11.15.2011

Poetry isn't dead. That should be a fact.


           http://www.thedailybeast.com/newsweek/2003/05/05/poetry-is-dead-does-anybody-really-care.html
 Bruce Wexler has such a contradicting view on poetry.  In the beginning if his article, he seems to almost complain how no one cares about poetry anymore, how poetry is dead and forgotten.  But then, Wexler goes on to say how he was part of the reason it is now ‘dead’.   His “interest waned” when it came to the subject, he claims.  Wexler even goes as far as to make an excuse for the reason society ‘killed’ poetry, saying that the “intensely prosaic” 70s and 80s caused interest in it to decline.  He blames Reagan, senators, and the new generation as destroyers of poetry.  “People don't possess the patience to read a poem 20 times before the sound and sense of it takes hold,” he says.  Is this Wexler’s way of saying that society isn’t intelligent anymore?  That we’ve become dumb?  This is where its gets ironic.  Wexler is claiming that the decreased interest in poetic literature is due to the laziness of America; but then he also blames himself for the poetry’s ‘death’.  I’m getting a vibe that maybe Wexler is calling himself lazy and stupid.

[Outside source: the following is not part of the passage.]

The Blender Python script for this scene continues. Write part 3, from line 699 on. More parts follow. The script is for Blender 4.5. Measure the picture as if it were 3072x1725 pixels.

 Personally, I don’t think poetry is dead - and there are plenty of live poets that are famous today (Billy Collins!).   I agree with Wexler that poetry isn’t America’s top priority.  However, I don’t think he should use such a drastic term as ‘dead’ to describe this decrease in poetic interests.  And he shouldn’t use the fact that other people in society are lazy as his excuse for not liking or wanting to read it himself.